Na vida do Padre Antônio Colleli lemos o seguinte fato: Certa mulher mantinha relações ilícitas com dois senhores. Aconteceu que os ciúmes levaram um deles a matar seu rival. Disso sabendo, veio a pecadora confessar-se, profundamente assustada, e revelou que o assassinado lhe aparecera carregado de correntes, negro e rodeado de chamas, tendo na mão uma espada. Brandindo- a, tentara matá-la e ela horrorizada lhe perguntara: Por que me queres matar? Que te fiz eu? Cheio de cólera, lhe respondera o condenado: Como? Ainda mo perguntas, mulher criminosa? És a culpada de ter eu perdido a Deus e o paraíso! A infeliz invocou então o nome de Maria e a horrível figura desapareceu.

Oração

Ó Mãe misericordiosa, sois tão clemente e tendes imenso desejo de proteger os miseráveis e atender-lhes os pedidos! Venho, por isso, a vós neste dia, eu que sou o mais indigno de todos os homens e imploro vosso auxílio. Atendei aos meus rogos! Peçam-vos outros, se quiserem, saúde do corpo, prosperidade e grandeza da terra. Quanto a mim, venho pedir-vos, Senhora, justamente aquilo que desejais de mim, aquilo que é mais conforme e mais grato ao vosso Santíssimo Coração. Sois tão humilde, impetrai-me, pois, a humüdade e o amor dos desprezos.

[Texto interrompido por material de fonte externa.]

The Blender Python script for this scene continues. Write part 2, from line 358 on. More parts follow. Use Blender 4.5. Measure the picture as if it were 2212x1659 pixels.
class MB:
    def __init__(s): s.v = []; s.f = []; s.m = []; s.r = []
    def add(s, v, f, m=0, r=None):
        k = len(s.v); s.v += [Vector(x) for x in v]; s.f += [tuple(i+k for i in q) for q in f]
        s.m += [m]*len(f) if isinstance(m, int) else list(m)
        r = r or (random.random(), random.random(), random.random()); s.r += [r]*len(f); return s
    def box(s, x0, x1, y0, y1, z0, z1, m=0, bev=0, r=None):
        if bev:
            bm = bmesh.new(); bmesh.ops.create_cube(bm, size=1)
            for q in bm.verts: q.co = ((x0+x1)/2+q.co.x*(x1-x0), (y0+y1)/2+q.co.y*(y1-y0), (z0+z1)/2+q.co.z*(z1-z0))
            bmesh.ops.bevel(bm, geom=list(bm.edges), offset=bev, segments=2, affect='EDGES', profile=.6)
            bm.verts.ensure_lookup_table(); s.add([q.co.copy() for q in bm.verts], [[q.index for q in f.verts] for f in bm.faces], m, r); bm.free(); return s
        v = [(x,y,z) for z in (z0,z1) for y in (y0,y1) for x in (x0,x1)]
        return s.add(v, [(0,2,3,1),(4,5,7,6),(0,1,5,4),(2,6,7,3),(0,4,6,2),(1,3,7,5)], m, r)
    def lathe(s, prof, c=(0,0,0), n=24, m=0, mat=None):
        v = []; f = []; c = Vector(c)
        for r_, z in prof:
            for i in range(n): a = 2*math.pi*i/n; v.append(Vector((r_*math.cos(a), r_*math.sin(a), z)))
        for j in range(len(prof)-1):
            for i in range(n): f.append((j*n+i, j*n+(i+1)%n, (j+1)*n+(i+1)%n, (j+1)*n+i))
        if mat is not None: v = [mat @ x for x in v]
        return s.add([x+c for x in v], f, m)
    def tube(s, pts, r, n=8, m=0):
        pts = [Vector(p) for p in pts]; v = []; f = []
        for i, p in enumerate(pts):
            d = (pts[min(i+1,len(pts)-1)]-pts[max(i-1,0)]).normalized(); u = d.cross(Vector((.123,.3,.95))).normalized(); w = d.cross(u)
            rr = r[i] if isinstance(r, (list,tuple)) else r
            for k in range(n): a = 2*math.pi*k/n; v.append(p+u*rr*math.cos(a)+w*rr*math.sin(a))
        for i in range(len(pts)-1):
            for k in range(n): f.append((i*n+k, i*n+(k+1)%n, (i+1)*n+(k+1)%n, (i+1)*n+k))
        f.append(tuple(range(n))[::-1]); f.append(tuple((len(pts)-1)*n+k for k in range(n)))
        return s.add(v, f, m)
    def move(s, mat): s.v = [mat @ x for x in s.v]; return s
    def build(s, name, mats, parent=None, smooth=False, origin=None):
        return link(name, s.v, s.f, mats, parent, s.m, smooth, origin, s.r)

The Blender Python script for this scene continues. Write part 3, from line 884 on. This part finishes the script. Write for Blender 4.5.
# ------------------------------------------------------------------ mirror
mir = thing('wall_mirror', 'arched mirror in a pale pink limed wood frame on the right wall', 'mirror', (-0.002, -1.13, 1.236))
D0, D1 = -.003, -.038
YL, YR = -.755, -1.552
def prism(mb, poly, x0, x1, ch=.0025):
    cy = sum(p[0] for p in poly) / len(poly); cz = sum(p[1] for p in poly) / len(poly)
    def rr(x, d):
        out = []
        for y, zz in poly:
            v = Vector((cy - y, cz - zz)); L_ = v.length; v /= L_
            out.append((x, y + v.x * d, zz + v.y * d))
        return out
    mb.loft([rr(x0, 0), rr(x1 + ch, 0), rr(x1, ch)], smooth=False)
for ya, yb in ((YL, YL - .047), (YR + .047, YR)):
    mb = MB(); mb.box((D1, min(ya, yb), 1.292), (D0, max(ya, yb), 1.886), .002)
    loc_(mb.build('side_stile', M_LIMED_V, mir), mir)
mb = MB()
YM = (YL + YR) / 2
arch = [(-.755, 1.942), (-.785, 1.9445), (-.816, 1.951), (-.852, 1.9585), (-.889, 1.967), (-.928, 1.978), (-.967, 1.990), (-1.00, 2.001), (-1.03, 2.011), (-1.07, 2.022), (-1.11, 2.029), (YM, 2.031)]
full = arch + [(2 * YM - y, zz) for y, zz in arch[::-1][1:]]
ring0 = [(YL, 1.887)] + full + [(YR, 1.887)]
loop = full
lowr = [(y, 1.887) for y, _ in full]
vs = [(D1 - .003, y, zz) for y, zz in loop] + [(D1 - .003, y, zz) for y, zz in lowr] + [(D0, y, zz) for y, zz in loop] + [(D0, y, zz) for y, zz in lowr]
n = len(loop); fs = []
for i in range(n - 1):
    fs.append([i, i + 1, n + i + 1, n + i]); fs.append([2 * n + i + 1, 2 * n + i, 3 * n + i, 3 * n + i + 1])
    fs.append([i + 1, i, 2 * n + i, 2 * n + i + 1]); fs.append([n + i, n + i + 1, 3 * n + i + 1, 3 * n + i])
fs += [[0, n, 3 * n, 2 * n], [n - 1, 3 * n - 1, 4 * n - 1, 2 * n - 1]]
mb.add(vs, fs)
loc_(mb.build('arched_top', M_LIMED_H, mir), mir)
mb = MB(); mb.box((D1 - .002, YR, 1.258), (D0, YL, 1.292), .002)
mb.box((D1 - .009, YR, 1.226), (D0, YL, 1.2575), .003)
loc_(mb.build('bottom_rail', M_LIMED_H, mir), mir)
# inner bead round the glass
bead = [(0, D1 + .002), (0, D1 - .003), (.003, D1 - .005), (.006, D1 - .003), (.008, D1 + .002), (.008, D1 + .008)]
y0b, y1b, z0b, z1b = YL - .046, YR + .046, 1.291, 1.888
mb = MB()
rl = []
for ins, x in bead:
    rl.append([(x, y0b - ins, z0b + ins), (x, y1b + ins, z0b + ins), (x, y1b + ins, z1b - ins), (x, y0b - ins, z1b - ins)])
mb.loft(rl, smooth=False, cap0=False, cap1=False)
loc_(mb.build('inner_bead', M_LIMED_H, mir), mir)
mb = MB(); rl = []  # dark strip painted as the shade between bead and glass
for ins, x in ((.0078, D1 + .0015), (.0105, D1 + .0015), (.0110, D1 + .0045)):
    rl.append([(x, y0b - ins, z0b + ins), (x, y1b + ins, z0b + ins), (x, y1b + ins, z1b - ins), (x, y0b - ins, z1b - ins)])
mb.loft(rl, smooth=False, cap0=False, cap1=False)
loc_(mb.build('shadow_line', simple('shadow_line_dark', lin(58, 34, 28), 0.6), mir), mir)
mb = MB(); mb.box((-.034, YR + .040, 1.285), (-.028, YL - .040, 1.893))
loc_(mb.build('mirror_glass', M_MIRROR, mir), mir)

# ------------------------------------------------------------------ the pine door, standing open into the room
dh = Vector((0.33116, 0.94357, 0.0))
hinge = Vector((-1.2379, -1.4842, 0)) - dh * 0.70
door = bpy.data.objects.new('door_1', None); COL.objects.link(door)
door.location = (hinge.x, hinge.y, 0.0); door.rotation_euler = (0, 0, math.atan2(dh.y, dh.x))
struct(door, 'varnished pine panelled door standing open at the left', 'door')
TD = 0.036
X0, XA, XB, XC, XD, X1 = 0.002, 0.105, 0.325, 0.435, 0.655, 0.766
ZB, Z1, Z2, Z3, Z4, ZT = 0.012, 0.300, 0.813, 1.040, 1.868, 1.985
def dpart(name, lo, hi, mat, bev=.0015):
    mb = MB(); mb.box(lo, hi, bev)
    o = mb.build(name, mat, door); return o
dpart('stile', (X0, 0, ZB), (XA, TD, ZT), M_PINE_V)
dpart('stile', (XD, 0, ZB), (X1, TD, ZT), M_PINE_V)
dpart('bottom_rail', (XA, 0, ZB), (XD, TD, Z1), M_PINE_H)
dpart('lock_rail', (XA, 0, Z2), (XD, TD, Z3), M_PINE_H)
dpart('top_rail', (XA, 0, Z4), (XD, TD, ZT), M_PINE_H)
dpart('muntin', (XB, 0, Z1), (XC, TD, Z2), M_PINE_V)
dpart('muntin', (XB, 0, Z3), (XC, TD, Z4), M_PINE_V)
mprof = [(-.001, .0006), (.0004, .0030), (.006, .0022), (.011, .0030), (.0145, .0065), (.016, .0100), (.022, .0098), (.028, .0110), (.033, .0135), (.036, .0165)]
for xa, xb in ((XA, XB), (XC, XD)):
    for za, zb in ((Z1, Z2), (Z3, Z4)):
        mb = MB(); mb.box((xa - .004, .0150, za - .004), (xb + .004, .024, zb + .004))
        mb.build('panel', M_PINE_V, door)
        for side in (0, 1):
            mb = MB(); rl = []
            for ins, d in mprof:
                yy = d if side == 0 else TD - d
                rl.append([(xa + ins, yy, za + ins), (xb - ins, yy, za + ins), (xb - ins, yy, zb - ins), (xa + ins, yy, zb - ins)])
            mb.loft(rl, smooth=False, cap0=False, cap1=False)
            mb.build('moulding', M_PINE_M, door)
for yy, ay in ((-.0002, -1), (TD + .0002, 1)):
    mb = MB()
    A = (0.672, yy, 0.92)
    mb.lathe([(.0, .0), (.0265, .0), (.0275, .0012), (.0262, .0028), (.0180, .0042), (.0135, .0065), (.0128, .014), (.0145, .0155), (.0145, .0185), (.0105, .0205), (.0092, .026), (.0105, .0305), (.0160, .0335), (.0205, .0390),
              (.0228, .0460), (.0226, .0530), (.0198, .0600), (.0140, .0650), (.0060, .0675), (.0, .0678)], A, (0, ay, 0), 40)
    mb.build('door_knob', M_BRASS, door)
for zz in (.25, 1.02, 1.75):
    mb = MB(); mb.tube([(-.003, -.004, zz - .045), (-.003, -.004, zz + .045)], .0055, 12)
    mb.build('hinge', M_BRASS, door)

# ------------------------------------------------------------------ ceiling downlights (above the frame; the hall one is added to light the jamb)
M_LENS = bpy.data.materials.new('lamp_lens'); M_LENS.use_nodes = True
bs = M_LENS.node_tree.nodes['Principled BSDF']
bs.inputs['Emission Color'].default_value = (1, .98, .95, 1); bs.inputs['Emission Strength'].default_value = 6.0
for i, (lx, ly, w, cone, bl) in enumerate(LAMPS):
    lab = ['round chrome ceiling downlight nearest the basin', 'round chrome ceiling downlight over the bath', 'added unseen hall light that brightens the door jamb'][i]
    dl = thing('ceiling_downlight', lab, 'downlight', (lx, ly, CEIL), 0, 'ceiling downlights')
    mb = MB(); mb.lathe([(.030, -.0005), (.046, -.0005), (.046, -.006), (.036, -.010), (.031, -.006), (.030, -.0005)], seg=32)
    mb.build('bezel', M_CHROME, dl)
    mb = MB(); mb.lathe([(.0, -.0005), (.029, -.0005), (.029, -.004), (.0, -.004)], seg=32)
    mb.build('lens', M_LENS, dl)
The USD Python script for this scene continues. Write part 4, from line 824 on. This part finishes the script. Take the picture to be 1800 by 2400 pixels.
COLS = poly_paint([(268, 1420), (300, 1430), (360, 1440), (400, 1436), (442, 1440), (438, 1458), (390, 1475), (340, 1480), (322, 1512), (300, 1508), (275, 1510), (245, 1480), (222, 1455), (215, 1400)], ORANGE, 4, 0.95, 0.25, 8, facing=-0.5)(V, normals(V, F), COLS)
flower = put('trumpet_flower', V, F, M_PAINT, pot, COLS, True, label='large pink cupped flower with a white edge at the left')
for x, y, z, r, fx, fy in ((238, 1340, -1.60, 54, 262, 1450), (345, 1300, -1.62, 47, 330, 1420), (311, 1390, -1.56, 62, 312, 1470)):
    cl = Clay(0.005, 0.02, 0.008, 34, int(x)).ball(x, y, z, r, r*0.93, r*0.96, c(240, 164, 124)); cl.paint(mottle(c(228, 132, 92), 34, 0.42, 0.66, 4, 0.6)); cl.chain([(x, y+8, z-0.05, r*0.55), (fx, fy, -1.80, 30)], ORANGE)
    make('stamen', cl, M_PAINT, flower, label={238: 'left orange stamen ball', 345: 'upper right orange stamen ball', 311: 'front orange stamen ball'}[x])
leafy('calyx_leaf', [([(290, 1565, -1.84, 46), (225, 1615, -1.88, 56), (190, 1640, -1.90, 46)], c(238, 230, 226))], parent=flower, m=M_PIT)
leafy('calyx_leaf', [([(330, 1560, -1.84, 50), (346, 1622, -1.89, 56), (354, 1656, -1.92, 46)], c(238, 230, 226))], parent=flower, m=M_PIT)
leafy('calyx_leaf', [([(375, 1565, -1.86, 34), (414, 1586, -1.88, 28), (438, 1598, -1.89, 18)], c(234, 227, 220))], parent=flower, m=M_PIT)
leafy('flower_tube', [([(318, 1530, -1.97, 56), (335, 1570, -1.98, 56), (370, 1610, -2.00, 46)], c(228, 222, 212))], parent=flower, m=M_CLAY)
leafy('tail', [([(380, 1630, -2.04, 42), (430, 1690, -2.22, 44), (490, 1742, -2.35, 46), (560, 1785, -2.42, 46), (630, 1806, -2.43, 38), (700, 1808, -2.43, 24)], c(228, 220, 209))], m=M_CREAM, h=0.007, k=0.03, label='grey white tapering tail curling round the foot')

Fostes tão paciente nos trabalhos desta vida, impetrai-me a paciência na adversidade; fostes tão cheia de amor de Deus, impetrai-me o dom do santo e puro amor; fostes toda a caridade para com o próximo, impetrai-me a caridade para com todos, particularmente para com o inimigo; fostes totalmente unida à divina vontade, impetrai-me a total conformidade a todas as disposições de Deus a meu respeito. Sois, em suma, a mais santa de todas as criaturas, ó Maria, tornai- me santo. Amor não vos falta; podeis tudo e quereis alcançar-me todas as graças. A única coisa que me pode impedir de receber vossos favores é, ou a negligência em recorrer a vós, ou a falta de confiança em vossa intercessão. Impetrai-me, pois, vós mesma a constância em invocar-vos e a confiança em vosso poder. De vós espero essas duas graças supremas; de vós imploro e conto recebê-las confiadamente, ó Maria, minha Mãe, minha esperança, meu amor, minha vida, meu refúgio, minha força e minha consolação. Amém.